A były ku temu przesłanki, kiedy w 2012 r. ukazał się album "Tempest", na którym znalazły się teksty o sprawach ostatecznych. "Twój pociąg odjeżdża" – śpiewał, a długi, tytułowy utwór poświęcił katastrofie Titanica. Ktoś zauważył, że "Burza" była ostatnim dramatem Szekspira, na co Dylan odpowiedział, że jego album nosi tytuł "Tempest", a Szekspir napisał "The Tempest".
Specyficzne poczucie humoru nie opuszcza go. Sporo było zamieszania z nagrodą Nobla, bo po ogłoszeniu laureata, odmawiał kontaktu z Akademią, a następnie nie stawił się na ceremonię. Przyjechał po nagrodę później, uwzględniając wizytę w Sztokholmie w programie tournée. Bob Dylan jest pierwszym muzykiem, który otrzymał Nobla.

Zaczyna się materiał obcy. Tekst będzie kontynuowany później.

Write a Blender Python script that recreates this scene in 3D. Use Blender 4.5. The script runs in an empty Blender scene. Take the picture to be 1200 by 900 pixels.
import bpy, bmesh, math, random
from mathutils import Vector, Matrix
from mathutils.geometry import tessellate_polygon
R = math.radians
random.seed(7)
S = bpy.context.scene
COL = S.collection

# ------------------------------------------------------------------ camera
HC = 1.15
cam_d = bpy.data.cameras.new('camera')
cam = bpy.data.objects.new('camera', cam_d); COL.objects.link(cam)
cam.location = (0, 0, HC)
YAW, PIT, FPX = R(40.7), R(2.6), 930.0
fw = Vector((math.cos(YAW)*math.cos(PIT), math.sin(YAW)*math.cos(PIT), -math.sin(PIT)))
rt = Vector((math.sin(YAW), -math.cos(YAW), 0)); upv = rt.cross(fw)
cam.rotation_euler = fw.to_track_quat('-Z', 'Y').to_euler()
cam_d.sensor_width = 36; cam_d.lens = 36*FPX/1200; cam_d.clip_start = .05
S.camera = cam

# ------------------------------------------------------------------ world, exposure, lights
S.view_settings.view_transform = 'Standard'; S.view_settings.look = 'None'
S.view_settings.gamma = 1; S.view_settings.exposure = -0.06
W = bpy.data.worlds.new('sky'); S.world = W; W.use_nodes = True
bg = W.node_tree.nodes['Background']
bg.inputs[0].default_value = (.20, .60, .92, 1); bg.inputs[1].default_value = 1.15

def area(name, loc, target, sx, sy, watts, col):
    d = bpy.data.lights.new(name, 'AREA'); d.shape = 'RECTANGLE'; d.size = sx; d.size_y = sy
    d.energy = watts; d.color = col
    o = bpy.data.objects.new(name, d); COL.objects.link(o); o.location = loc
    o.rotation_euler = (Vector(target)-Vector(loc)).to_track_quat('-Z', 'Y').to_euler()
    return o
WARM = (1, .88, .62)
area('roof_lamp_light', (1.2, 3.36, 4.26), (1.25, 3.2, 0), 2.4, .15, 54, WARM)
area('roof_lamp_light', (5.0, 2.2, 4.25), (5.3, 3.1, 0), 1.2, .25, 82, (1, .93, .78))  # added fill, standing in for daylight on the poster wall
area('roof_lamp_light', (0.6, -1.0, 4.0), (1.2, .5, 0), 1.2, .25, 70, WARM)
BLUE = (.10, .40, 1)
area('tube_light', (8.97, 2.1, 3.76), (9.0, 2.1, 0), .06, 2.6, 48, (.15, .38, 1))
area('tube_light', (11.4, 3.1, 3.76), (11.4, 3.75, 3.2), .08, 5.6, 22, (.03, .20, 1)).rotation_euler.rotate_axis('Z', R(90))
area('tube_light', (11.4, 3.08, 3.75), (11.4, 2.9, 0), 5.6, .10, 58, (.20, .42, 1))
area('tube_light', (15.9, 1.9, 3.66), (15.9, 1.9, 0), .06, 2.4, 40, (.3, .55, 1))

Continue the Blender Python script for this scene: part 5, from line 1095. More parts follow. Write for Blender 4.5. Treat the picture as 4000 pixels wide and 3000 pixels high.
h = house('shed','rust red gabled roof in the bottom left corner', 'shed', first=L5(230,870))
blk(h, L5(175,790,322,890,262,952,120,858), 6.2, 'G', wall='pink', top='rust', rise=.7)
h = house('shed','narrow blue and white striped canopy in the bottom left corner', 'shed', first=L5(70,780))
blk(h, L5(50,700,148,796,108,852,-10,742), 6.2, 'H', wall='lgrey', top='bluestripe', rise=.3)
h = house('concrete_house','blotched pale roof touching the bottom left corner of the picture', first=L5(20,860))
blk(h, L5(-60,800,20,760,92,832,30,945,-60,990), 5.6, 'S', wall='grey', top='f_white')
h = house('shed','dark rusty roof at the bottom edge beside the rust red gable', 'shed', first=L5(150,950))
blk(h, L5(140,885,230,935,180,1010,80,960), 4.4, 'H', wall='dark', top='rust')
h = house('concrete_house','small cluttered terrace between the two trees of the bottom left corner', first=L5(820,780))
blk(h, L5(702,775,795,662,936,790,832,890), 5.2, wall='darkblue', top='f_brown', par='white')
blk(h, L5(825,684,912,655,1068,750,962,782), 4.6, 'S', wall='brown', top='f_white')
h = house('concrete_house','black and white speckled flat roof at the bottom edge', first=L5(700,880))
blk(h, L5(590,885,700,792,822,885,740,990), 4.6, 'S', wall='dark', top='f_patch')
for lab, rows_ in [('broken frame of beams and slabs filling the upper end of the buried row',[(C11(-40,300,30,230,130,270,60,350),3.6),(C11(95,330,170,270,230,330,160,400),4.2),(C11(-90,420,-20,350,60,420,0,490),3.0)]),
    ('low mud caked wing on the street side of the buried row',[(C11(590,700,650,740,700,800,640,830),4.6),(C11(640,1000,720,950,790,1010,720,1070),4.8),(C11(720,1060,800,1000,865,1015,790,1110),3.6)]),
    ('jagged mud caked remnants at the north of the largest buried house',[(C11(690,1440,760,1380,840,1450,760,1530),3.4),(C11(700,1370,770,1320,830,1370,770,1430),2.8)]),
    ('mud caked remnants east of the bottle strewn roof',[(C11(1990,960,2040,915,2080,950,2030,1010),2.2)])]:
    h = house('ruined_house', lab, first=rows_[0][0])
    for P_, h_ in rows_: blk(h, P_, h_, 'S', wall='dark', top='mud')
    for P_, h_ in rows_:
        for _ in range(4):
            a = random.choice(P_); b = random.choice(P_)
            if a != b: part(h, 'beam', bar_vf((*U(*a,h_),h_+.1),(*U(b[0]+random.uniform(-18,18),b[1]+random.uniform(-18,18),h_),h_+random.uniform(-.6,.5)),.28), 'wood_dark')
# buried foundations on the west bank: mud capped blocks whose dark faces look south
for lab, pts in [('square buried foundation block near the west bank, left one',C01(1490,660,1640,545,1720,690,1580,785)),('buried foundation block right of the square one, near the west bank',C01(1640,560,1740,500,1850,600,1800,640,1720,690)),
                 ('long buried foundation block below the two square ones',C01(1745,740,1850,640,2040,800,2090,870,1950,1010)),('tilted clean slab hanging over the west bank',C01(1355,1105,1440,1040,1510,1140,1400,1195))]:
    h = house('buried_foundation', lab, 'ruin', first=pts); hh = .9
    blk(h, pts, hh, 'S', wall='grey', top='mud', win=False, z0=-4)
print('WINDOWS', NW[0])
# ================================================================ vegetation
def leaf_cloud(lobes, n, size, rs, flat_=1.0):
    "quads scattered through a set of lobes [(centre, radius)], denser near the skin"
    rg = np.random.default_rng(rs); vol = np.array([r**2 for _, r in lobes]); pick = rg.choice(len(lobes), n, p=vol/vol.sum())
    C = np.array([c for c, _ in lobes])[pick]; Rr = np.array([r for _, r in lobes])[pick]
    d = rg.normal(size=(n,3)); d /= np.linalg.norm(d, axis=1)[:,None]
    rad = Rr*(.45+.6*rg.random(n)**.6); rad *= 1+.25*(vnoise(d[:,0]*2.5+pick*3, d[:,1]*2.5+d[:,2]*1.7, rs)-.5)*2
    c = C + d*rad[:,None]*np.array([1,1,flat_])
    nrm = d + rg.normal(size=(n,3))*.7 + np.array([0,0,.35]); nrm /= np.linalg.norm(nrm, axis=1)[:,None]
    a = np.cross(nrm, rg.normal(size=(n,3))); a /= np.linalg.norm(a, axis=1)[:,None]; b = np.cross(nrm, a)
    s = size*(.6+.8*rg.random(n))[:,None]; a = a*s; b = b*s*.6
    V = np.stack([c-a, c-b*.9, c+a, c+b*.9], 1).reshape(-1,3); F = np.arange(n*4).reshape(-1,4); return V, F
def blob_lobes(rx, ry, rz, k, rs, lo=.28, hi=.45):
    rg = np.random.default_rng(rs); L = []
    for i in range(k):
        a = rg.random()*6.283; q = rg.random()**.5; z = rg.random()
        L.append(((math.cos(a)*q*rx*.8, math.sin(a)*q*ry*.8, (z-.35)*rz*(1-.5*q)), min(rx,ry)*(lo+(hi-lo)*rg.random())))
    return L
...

Jak dotąd "Tempest" jest jego ostatnim albumem zawierającym autorskie utwory. Jednym z nich jest poemat w hołdzie Johnowi Lennonowi. Dylan ceni tylko nielicznych twórców, którzy mieli lub mają coś oryginalnego i wyjątkowego do przekazania. Dlatego dziwi jego uznanie dla Franka Sinatry, który piosenek nie pisał, tylko interpretował je w wyjątkowy sposób.
Wydany w 2015 r. album "Shadows In The Night" zawiera balladowe standardy, które w latach 50. i 60. śpiewał Sinatra. Bob Dylan tłumaczył, że nie zamierzał nagrać kolejnych coverów. – Powstało ich dostatecznie wiele, by zostały pogrzebane. My je wydobywamy z grobów na światło dzienne – mówił.
Wspominając proces nagraniowy, słynny realizator Al Schmitt powiedział, że przed każdym setem w legendarnym Studiu B Capitol Records w Los Angeles, gdzie większość swoich płyt nagrał Sinatra, Bob Dylan w kółko słuchał jego nagrań, by zrozumieć sens interpretacji. Potem wchodził do studia, stawał przed mikrofonem i na żywo z zespołem nagrywał dwie lub trzy wersje piosenki. Co ciekawe, wcale nie śpiewał jak Sinatra, lecz w swoim stylu, który rozwija od początku lat 60. XX wieku.
Przytaczam historię nagrania albumu "Shadows In The Night", bo następny "Fallen Angels" (2016) i najnowszy "Triplicate" powstały w tym samym studiu, realizatorem był również Al Schmitt, a Dylanowi towarzyszył jego stały zespół. Aranżerem sekcji instrumentów dętych i dyrygentem był James Harper, a masteringiem nagrań zajął się wybitny specjalista w tej dziedzinie - Greg Calbi. Mając taką ekipę u boku, Bob Dylan nagrał kolejny znakomity album, choć miłośnicy jego poezji będą musieli zaczekać na następną płytę. Mistrz zaspokoił już chyba potrzebę nagrywania standardów.
Producentem wszystkich albumów jest Jack Frost - pod takim pseudonimem ukrywa się sam Bob Dylan. Na trzech płytach CD znalazło się trzydzieści standardów, po dziesięć na każdej. Płyty mają osobne tytuły: "’Til the Sun Goes Down", "Devil Dolls" i "Comin` Home Late". Jazzowego smaczku lat 50. dodaje standardom sekcja instrumentów dętych. Bez niej piosenki Boba Dylana brzmiałyby tak, jak jego własne folkowe nagrania.
Z akompaniamentu wybijają się gitary, w tym zawodząca gitara stalowa charakterystyczna dla stylu country. Jest to jednak akompaniament subtelny na tyle, by dokładnie słyszeć niuanse zachrypniętego głosu wokalisty.
Muszę zaznaczyć, że śpiew Boba Dylana podoba mi się coraz bardziej. Z wiekiem artysty nabiera szlachetności. A interpretuje standardy zniewalająco, jest refleksyjny, zakochany, porzucony. Bo przecież o miłości i miłosnych zawodach najczęściej opowiadały standardy.
- Uważam, że te wspaniałe pieśni są olbrzymim źródłem inspiracji - powiedział Bob Dylan. - Doprowadziły mnie do jednego z najbardziej satysfakcjonujących okresów pracy w studio. Odkryłem nowe sposoby interpretowania standardów, które są zgodne z najlepszymi nagraniami moich własnych piosenek.
Ten album oczaruje każdego wrażliwego słuchacza, nawet jeśli nigdy nie był fanem Boba Dylana. To jedna z tych płyt na każdą okazję, a właściwie trzy płyty, których z upodobaniem słucham na zmianę.